HOW different Aldwark looks now. In the distance the chimney at Foss Island gives a clue to where this picture was taken, but almost everything else has gone to make way for social housing.

Older readers will know exactly what we are looking at here: Hunt’s Brewery, which was a landmark in York until the buildings were demolished in 1972.

Hunts also had a lemonade bottling plant in Bedern, just round the corner and it owned the Ebor Vaults public house. Apparently, the inn served the cheapest beer in York because the barrels were just rolled across the yard and that meant no dray charges.

Some might lament this because drays need horses and Samuel Smith has always kept some of the finest.

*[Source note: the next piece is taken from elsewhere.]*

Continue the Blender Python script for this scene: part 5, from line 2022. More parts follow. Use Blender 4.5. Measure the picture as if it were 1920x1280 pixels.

Indeed, here we see a picture from 1987 showing “Extra Stout” and the grey shires of Tadcaster who had plodded into the record books for a second time in less than a month.

Extra Stout had already been declared the biggest horse on earth, now the team was pronounced the world’s largest. Together they weighed 14 tons and the whole procession, from the front horse’s nose to the back of the wagon, measured 125 ft.

Tadcaster has always been one of England's most important brewery towns because of the quality of its water and during the last century annual brewery parades from Tadcaster to York took place to commemorate the link with John Barleycorn.

That said, most towns used to have at least one brewery.

In Pocklington, the buildings at the back of the Waterloo Hotel were used for the brewing of beer in the 1860s and this rare picture shows Youngs “Loco Ale” brewery in Chapmangate which was built around 1880 and brewed beer until around 1910.